There is now space for four coffee cups in the front, a significantly improved sound system in the middle row and (slightly) improved headroom in the two optional back seats. Under the bonnet are cheery little funnels that help you get more of your washer fluid into its intended reservoir, while the driver gets a head-up display for the first time.

It’s easy to dismiss some of Skoda’s aggressively helpful user experience flourishes (which are “simply clever”, per marketing bumf) as gimmicks, but you really do get used to them. The head-up display is particularly helpful, projecting the vehicle’s speed unobtrusively onto the windscreen without requiring the driver to divert his attention from the road. Those two wireless phone chargers are cooled, allowing consistent 11kW charging without overheating, even if your devices are straining under the load of navigation and music streaming. And the relocation of the gear lever to the steering column frees a couple of litres of interior space in the most useful possible part of the car.

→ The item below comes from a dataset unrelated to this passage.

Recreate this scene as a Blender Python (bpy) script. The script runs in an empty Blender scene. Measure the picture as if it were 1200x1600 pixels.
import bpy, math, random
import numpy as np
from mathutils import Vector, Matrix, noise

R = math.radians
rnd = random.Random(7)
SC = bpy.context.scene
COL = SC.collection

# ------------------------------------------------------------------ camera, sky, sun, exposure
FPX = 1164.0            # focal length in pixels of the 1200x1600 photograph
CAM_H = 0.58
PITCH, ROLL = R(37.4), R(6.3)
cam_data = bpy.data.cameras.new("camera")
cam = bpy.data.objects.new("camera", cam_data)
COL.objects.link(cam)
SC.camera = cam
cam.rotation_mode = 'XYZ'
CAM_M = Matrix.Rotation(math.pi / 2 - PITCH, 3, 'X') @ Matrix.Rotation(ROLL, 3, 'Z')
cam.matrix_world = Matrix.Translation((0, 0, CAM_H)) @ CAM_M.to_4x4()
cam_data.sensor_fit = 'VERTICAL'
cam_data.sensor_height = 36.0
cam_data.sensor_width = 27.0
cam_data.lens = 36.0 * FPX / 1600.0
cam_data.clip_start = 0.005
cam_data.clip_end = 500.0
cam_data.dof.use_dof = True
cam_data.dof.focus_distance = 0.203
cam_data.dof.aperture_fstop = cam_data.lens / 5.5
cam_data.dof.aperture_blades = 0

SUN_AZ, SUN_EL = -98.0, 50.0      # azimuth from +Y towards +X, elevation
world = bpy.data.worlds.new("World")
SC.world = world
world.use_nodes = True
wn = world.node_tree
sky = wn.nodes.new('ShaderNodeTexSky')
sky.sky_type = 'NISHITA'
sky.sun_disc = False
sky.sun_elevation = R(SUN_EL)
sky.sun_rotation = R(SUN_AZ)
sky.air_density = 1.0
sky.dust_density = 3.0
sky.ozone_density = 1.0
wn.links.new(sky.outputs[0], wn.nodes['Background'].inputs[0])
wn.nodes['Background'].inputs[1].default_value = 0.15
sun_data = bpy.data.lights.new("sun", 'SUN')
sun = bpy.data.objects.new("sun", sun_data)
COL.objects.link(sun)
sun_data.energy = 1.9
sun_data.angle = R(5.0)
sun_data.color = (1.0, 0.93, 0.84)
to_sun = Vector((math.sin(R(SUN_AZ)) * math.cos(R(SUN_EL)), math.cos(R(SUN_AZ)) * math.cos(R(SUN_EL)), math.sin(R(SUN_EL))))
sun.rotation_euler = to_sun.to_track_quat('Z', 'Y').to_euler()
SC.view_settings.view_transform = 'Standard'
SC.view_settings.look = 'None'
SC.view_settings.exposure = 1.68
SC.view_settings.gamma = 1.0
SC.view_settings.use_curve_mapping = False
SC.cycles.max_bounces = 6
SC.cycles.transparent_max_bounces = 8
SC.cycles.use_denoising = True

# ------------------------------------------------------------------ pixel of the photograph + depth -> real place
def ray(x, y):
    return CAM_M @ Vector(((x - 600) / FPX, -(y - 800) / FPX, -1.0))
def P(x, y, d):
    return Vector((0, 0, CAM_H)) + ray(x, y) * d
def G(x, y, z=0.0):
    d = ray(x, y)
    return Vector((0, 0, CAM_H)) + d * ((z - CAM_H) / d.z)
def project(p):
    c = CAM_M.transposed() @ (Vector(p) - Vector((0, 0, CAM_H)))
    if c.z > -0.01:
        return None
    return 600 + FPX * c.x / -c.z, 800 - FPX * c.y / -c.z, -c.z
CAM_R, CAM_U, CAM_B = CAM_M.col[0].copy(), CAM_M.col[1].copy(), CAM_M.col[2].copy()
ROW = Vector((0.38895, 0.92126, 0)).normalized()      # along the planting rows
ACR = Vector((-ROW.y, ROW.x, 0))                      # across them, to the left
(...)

Following significant anti-touchscreen backlash, “proper” physical buttons are prominent inside. The “smart dials” are essentially lit-up knobs but the middle one can be customised to control up to five functions of the car, depending on your use case. If you want it to zoom the satnav map in and out, you can do this; if you’d rather it controlled the fan speed or the volume of the radio you can set it up accordingly. You can even configure it to control more than one part of the car. Even if you think it sounds stupid and unnecessary, you might find yourself surprised at how useful it becomes.

Skoda Kodiaq interior
One of the new 'smart dials' can be customised to control up to five functions

It’s not faultless, of course, sharing many dynamic shortcomings with other cars of similar size and weight. I’m not convinced even the sporty driving mode will enhance anyone’s enjoyment of this very large, very practical car. Skoda’s lane keeping and speed limit assistance tools are gratifyingly easy to switch off, which is very helpful as they are both overbearing and frequently wrong. And little pop-out door protectors are mechanically very impressive but can’t disguise the sheer size of this car in relation to conventional parking spaces.

There is still a huge touchscreen taking up most of the dashboard, though, and to be perfectly honest I don’t like it. Modern cars like the Kodiaq trade so heavily on being feature rich that it’s impossible for every function to have physical buttons, lest the cockpit resemble that of an Airbus A380. Some interaction with the TV-like screen is inevitable and, like pretty much every modern car, it’s a distractingly weak link in an otherwise very agreeable user experience, but there are few solutions to this without either eschewing 21st-century cars altogether, or choosing those with the most minimalist functionality – such as the Dacia Jogger in Essential trim.

Half the point of a product like the Kodiaq is the proliferation of mod cons. Everybody likes to pretend they want a basic car, until they realise that air-conditioned seats make long journeys on hot days more comfortable, or that the massage function (which has also been significantly upgraded in the Kodiaq Mk2) helps you arrive at your destination with fewer aches. It’s nice to think about back-to-basics motoring but the reassuring Volkswagen Group build quality of the Kodiaq is tangible from the moment you clamber in. And while other roomy vehicles are available, few can challenge the Kodiaq’s class-leading 910 litres of boot space.

Skoda Kodiaq 2024
The Kodiaq shares the reassuring build quality of the rest of the Volkswagen Group

It’s worth reiterating, though, that the new Kodiaq is a big car. It’s longer than the older model and despite Skoda’s designers having done a remarkable job at making the interior feel larger than the exterior, it’s still a full-sized SUV. Buyers who really need seven seats, or the diesel 4x4 version’s 2.5-tonne towing capacity, would struggle to find a better-value all-round family people-mover. However the Kodiaq’s best features are also available in the same manufacturer’s excellent Superb Combi estate, which is still astonishingly roomy, while offering a more comfortable and enjoyable driving experience, at a lower price and in a better-proportioned package.

One of the most important features of both the Kodiaq and the Superb is the optional plug-in hybrid system. If you have a driveway and conduct most of your business within an hour or so of home, the plug-in hybrid Kodiaq (arriving later in the year) will give you up to 100km, or 60-odd miles, of battery-electric range before the petrol engine kicks in. Provided you remember to charge it, this arrangement provides all the economic and environmental benefits of a short-range EV without the commitment of going fully electric. While slightly more range would have been nice (and getting a full 62 miles out of it is probably optimistic) this best-of-both-worlds compromise is an attractive package.

The new Skoda Kodiaq will, like the old Skoda Kodiaq, probably remain a class leader for the duration of its production cycle. For buyers who need a huge, practical and affordable SUV with petrol or diesel engines, this will be difficult to beat.